歌詠み(母方)の血統を引き数多くの秀歌を遺した宗良親王だが、時代は彼に戦場往来の人生を過ごさせた・・・

延元元年(1335年)、南朝方の頽勢挽回を期す後醍醐天皇は、戦略的要地の九州・陸奥・東海のそれぞれに、3人の皇子を派遣する決断を下し、それぞれの皇子とその随臣たちに準備を命じた。

延元3年秋、陸奥をめざす義良親王の船団と、遠江を目指す宗良親王の船団が、伊勢大湊(現伊勢市)を進発した。紀伊・熊野の水軍がその主力であったという。

不運にもこれら大船団は遠州灘で嵐に遭遇する。台風によるものとされているが、この説には疑問もある。

伊勢大湊と天竜川沖は直線で約80kmほど、当時の船で1日行程だが、台風で遭難したとなると出航日当日はすでに伊勢湾の外はうねりも高く風も強かった筈だ。
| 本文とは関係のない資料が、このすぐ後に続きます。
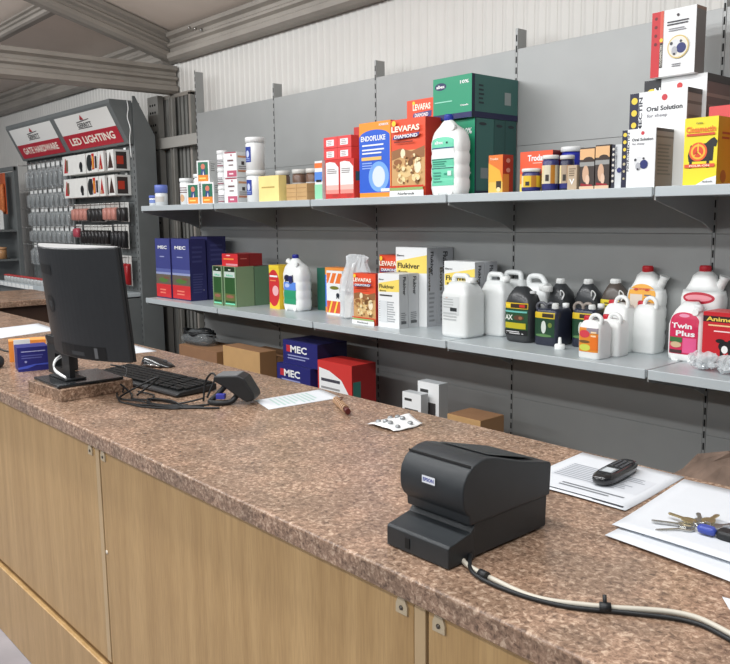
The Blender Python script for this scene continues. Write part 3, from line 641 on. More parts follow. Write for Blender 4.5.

海を知り尽くした海賊衆の船団が、翌日に海難に遭うような天候・海況の下で出航したとは信じがたい。外海が荒れていたら、伊勢湾口から出ず、天候の回復を待つのが順当だろう。台風遭難説は、出航時期が台風の季節に当たっていたことから、後世の人が思いついた根拠のない俗説と見る。

天候が急変する気象の候補として先ず第一に考えられるのは、低気圧をともなった寒冷前線の通過であろう。それまで穏やかな海がにわかに波立ち、激しい風浪に翻弄されて破船する例は、日本の太平洋岸に数多くある。親王の記述に最も近い状況かと思われる。旧暦9月はそのような気象が発生し易い。いずれにしても、内海と違って外海の荒海の波浪に対して、気密甲板と竜骨の無い当時の平底和船は、極めて脆弱だったことだろう。

東国を目指した義良親王と随臣の北畠顕信は伊勢に吹き戻され、顕信の父北畠親房は数日後常陸に漂着する。

宗良親王麾下の遠江派遣軍の船団は、2・3日の漂流中に多くが沈み、親王の座乗船ほか数隻の船が辛うじて当時の匹馬(ひくまうら)白羽湊(しらわみなと)に漂着したという。隣接する天竜川三角州の掛塚湊(かけつかみなと)や御前崎半島の海岸に漂着した船もあったらしく、一帯には遭難にまつわる伝承がいくつか遺っている。

親王はじめ遭難者は、救出に来援した井伊道政の手勢の嚮導により、無事浜名湖の北西岸井伊谷の井伊館に入る。しかし、親王に安寧の時は訪れなかった。

以後は、都から遠江に急派された武家方歴戦の将、高師泰・高師兼らが率いる追討軍との戦いに明け暮れる。

武運拙く延元5年(1340年)、井伊氏は遠江の拠点の全てを失い、親王も落去する。

井伊氏の本貫地陥落の後、親王は青崩れ峠を越え信州大河原(現在の長野県大鹿村)の南朝方領主、香坂高宗を頼ったとされている。その前に一時的に駿河の安倍城狩野貞長のもとへ移った説もある。

親王が最も長く在住したのは、この香坂氏の本拠地、信州伊那の大河原で、75歳で薨去したのもこの僻鄒の地であったという。

親王は遠州・信州の各地に戦いの足跡を印し、その伝説はこれらの土地に数多く遺っている。北遠・南信地方が、南朝に与する国人土豪の多い土地柄として世に知られているのは、宗良親王の存在と活動の影響が大きかったことを物語っている。

後醍醐天皇には皇子18人、皇女18人計36人の子供がいたと伝えられている。当時は宮家・武家を問わず親子関係は君臣に準ずるものであったようだ。皇子達は、帝の股肱の臣として西に東に転戦を余儀なくされた。実戦を指揮するというより、宮方に与する国人領主達の戦意を高揚する目的での下向だった。

今日では、白羽湊の正確な位置や港湾施設の概容はわからない。葦の生い茂る馬込川河口部の顕彰碑のある辺りが、その湊の一部であったことだけは慥かなようだ。